What's also notable is that almost everything still has the original box/packaging/shipping container that it came in. Which, in essence, makes twice as much STUFF.


He has also dragged back the television I gave him about a year ago. Complete with remote control, which he keeps ON a folder paper towel. At all times. No, I don't ask.


I gave him the TV when I lived a few hours away and would stay at his pace for a few days while he went to work during the day. I like the news. And, F had extended cable, courtesy of his landlord, which he only used for Internet.


When I brought the thing in, F gave me a disappointed look. It's one thing, apparently, to bring functional, useful things into his living space, like 10,000 rubber bands or a kite string, but a television set? It was clearly an insult. I explained to F that I would leave the TV in the corner behind the chair and only use it when he wasn't home.


F eventually warmed up to the idea. When his city was burning down and during the recent presidential primary, he has used it to watch the news. He takes it out, plugs it in, attaches the cable and watches his program. Then he unplugs it, unhooks the cable, returns the remote to its paper towel home and puts it back behind the chair. Where it belongs.


What was the point of all this? Oh yes. Now that my office and living room have reached maximum capacity, I can feel him encroaching on my bedroom. My pink, girly, feminine space. Where it's nice and pretty and totally lacks random old, boy-objects in green and grey and mustard-yellow. None of his stuff matches; he doesn't really have a decor. Which I understand, because I have a decor and that happened because I *planned* to get more stuff that looked like the stuff I already had.


Not F. See, if you're not planning on getting anything, you can't control the color/design of the things that show up. But, of course, this is why I love F. He's quirky, but he doesn't compromise his ideals. Even if it means having a house of random, assorted odds and ends spanning the last 3 decades.

Tuesday, March 4, 2008

Monday, March 3, 2008

The Dress

I got the dress but eBay won't let me post a picture of it! I also won the Juliet Cap from previous posts, as well as this little wedding night number, if you kn0w what I mean:

It is just beautiful in person. I'll have to take a pic of the dress when it arrives.


Just in case you were worried, I already bought a little something for the engagement party, this: Sorry - I need to find a pic - it's Sherri Segal. Ivory column dress with pin tuck on the bust. Very modern and simple. No train.

Imagine it is ivory, no train and a pleat in the center of the bust. No lace. This picture was used to demonstrate the silhouette of the dress, nor so much the style. Anyway, if you've never been a bride before, you can't know how difficult it is the choose a dress. I might not be done. Being that this is my ultimate and last wedding, and I always had regrets about my first wedding,there is a good chance that I mat even buy yest another wedding gown.

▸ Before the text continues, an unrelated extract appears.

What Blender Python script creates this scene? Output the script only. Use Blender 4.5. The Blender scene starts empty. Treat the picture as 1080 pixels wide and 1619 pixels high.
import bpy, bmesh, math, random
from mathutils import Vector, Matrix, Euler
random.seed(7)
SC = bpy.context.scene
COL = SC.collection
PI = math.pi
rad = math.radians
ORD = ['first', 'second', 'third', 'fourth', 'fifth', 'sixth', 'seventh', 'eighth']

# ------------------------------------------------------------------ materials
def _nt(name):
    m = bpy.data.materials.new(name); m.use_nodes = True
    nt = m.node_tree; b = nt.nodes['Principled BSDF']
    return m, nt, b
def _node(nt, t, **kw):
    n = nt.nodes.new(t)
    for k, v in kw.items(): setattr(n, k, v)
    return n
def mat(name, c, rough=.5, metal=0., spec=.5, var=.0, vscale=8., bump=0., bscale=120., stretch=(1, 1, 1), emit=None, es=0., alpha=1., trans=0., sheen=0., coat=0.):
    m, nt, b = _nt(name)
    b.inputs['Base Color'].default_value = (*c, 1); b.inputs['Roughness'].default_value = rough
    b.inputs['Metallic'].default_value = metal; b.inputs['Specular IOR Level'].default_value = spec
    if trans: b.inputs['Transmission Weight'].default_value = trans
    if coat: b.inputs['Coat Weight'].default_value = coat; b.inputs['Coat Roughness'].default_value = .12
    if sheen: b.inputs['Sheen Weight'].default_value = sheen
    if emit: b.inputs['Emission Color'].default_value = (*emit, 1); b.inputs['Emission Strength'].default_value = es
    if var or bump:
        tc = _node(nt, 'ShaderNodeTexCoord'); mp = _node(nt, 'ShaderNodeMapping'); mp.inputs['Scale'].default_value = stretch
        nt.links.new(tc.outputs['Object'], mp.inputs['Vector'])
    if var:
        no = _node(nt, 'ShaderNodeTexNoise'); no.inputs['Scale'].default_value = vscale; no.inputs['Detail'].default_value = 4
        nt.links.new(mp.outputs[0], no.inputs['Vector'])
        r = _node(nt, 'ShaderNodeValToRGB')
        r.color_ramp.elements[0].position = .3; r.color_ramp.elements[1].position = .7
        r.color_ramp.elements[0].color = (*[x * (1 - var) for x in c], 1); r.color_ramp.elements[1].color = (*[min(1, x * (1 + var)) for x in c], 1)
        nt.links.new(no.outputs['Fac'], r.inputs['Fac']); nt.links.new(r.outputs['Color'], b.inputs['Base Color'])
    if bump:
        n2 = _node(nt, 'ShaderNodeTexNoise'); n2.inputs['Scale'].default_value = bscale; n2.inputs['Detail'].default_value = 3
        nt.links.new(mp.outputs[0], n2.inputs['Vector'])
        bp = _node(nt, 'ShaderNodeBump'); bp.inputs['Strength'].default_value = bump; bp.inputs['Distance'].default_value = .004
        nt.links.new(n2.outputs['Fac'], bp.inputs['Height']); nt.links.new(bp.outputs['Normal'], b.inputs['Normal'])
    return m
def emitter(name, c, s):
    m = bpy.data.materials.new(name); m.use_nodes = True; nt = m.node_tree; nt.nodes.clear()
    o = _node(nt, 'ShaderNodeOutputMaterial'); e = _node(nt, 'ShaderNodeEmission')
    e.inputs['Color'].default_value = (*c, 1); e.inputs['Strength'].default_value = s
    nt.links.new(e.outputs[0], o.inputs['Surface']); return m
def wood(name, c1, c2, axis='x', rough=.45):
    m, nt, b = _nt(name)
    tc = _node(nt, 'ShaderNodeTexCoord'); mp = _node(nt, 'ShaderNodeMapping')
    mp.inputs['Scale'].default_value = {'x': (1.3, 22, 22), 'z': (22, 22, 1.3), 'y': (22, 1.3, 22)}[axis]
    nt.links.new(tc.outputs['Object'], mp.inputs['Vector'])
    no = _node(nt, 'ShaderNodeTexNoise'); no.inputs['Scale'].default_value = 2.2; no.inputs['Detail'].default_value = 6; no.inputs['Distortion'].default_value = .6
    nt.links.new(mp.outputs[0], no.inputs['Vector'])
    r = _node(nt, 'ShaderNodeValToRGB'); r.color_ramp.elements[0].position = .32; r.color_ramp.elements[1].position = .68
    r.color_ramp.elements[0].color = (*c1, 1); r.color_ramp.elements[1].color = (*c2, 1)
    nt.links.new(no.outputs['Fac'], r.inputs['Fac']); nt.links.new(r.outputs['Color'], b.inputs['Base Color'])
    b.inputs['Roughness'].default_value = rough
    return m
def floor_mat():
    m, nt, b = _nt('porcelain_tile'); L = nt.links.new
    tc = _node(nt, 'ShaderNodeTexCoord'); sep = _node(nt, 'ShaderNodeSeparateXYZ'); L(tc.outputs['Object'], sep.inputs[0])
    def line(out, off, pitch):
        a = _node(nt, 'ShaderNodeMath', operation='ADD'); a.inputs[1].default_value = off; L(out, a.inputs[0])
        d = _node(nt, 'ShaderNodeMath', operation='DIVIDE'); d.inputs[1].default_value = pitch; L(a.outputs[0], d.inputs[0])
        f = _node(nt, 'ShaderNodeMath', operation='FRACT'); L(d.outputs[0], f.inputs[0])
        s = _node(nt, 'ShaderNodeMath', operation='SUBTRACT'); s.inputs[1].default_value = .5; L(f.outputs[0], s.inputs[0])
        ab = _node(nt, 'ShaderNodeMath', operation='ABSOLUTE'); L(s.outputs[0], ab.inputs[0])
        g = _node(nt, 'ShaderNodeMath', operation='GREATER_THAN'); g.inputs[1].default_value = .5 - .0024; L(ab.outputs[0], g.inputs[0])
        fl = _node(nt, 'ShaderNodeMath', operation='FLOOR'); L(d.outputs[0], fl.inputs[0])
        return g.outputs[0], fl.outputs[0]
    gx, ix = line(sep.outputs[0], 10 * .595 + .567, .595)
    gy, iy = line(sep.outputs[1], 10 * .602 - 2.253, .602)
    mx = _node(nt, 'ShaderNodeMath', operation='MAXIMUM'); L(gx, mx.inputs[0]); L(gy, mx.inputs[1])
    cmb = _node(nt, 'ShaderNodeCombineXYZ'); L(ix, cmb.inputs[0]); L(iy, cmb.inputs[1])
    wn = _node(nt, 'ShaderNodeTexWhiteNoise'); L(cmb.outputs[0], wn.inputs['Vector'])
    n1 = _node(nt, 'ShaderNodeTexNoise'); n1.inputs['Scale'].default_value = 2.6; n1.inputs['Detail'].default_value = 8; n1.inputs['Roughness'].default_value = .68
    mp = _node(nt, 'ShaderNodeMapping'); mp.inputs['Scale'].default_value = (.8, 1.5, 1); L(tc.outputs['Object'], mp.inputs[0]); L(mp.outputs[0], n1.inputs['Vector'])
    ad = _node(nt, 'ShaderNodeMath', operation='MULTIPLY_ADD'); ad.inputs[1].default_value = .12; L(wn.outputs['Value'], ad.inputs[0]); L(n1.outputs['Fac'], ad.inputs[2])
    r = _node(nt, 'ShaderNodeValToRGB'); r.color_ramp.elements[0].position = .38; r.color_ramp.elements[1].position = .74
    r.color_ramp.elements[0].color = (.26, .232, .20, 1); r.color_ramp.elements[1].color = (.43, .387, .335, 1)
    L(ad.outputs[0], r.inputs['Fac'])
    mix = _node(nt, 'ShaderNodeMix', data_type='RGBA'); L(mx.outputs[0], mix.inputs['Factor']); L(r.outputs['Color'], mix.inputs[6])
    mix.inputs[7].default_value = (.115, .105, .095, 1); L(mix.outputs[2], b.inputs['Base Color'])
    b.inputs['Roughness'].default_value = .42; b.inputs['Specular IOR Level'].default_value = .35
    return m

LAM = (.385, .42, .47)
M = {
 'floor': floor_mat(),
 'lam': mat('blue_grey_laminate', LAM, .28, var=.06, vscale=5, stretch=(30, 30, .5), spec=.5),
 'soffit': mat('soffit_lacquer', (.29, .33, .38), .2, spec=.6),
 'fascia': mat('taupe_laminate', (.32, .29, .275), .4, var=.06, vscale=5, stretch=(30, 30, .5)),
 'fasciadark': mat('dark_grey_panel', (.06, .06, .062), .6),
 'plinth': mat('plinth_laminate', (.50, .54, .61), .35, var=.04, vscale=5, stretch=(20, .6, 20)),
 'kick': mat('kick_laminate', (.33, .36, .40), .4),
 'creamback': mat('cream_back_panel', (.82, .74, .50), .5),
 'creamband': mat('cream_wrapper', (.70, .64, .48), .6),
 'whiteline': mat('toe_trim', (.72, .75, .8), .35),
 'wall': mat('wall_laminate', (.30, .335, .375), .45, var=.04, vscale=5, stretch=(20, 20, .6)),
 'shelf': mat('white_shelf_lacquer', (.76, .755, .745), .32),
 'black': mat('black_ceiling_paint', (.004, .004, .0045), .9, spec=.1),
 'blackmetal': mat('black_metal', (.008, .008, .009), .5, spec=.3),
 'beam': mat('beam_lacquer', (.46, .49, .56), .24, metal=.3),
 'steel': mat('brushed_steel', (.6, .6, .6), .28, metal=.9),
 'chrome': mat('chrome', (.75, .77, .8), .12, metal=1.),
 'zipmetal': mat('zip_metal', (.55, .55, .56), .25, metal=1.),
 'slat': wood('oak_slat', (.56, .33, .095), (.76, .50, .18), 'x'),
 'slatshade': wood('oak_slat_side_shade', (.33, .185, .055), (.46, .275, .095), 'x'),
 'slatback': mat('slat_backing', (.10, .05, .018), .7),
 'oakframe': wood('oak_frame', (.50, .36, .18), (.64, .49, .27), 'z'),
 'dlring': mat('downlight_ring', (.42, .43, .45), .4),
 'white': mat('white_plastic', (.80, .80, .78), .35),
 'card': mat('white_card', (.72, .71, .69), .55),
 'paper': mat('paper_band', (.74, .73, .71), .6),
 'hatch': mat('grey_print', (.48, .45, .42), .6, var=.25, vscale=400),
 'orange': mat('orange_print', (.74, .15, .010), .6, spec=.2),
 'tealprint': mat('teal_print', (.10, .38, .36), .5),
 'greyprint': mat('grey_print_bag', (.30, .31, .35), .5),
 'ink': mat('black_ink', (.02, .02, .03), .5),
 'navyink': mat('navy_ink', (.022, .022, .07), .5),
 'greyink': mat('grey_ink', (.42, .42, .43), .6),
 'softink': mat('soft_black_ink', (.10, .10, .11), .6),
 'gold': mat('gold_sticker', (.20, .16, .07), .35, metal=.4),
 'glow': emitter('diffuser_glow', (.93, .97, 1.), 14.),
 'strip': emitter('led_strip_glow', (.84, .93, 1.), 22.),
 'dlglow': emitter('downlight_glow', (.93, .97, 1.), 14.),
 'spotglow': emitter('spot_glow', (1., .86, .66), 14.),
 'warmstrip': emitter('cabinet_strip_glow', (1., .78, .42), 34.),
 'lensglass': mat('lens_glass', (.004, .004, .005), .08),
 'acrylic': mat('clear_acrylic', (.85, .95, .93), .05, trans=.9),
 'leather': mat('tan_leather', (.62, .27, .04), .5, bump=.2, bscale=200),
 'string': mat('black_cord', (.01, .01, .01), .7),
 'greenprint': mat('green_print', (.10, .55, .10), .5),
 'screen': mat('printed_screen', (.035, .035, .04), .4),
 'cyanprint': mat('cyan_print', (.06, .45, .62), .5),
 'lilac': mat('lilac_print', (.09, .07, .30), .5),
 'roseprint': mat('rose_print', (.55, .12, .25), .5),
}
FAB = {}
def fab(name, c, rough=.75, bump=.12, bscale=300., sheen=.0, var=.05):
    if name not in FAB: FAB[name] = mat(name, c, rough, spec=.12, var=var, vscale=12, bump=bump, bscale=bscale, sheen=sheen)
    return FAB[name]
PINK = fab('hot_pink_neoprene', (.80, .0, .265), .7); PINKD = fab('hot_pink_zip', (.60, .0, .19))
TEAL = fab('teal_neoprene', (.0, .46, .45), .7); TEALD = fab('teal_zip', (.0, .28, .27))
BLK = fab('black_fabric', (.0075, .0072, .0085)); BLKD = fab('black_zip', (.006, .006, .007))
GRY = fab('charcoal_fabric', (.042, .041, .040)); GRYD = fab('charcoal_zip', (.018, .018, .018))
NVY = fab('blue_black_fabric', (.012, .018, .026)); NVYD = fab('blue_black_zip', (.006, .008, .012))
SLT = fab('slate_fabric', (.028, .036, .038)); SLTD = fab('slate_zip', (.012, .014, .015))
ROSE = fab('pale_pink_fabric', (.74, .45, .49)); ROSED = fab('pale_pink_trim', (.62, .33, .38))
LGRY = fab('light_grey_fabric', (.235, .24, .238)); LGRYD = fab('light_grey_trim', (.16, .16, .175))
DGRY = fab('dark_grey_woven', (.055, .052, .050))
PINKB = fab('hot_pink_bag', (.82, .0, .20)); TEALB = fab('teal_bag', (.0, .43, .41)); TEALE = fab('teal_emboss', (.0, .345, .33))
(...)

Now, if your really up to date, which, I don't blame you if your not, you know that I purchased some shoes for the bridesmaids and myself. Was thinking, however, that I might wear mine with this little number, that I'm wearing to the brunch:

I think this might be just lovely with the shoes. And that would give me an excuse to buy yet another pair of shoes.
In other news, F moved in this weekend - so we are now officially living in sin. His lease on his old place was up and his landlord wanted to charge a whole lot more rent, so we shacking up for two months. It's only Monday night, but I have to say, it's gone pretty well so far.
Well, that's it for now.

Next time, flowers.





Saturday, March 1, 2008

Moving on In

I'm still in the desert at my mom's house. I was going to head home tonight, but then both my sisters decided to show up. F will have to move alone. Besides, I don't think I can handle the "piles". That's right - F is a "piler". Before we go anywhere, F must make many, many piles. This is followed by a series of combining and dividing, combining and dividing until he finally makes the perfect assembly of piles and then we can go. This seems like a lovable foible, and that's truly the way I try to see it, but when we're trying to get somewhere and we're already late, this can sometimes seem like an annoying tic. I know it's not.
So, it's really best if I hang out here at my mom's while he moves his stuff into my place. Today was his last day of work; I can't imagine what we are going to do for the next 2 months. He wants to do some traveling. I'd like to go camping. We are also in the process of planning the big move.
I want to have a moving truck show up at my house at the beginning of May, load our packed boxes into the truck, and drive it to DC. This plan seems insufficient to F. Somehow, not quite elaborate enough. He has suggested a variety of schemes, including driving to DC twice, moving our stuff out there a month ahead of time (that'll be fun with the wedding and all) and now he wants to get a Pod. Why? Why would we put all of our stuff in a pod and let it sit in storage while we are living in California with plenty of perfectly good free space. He keeps insisting that we take his 15-year-old, salvaged Acura Integra, worth all of, oh, 600 dollars, to DC. I have assured him over and over that we will get along fine with one car, especially since public transportation is easy and cheap in DC and I work from home. But oh, it would be too easy.
It's like the old Bond films. They catch Bond, but they can't just kill him. First they have to devise some bizarre scheme which will culminate in Bond's death. The video game of death, I believe from Casino Rayale, was the best. Anyway, he always escaped. If there were no elaborate, difficult, cockamamie Bond-death scenes it just wouldn't be Bond. Likewise, if there were no piles and strange, elaborate plans, it just wouldn't be F.
I WON THE DRESS. I won the auction and now the dress is officially mine - sorry suckers! I've also snagged a pair of vintage wedding gloves and I've still got my eye on a certain little hat.
And, my sister is throwing D and I an engagement party/wedding shower so I can see all my friends since they can't be there on my big day. I might have mentioned that - I'm excited.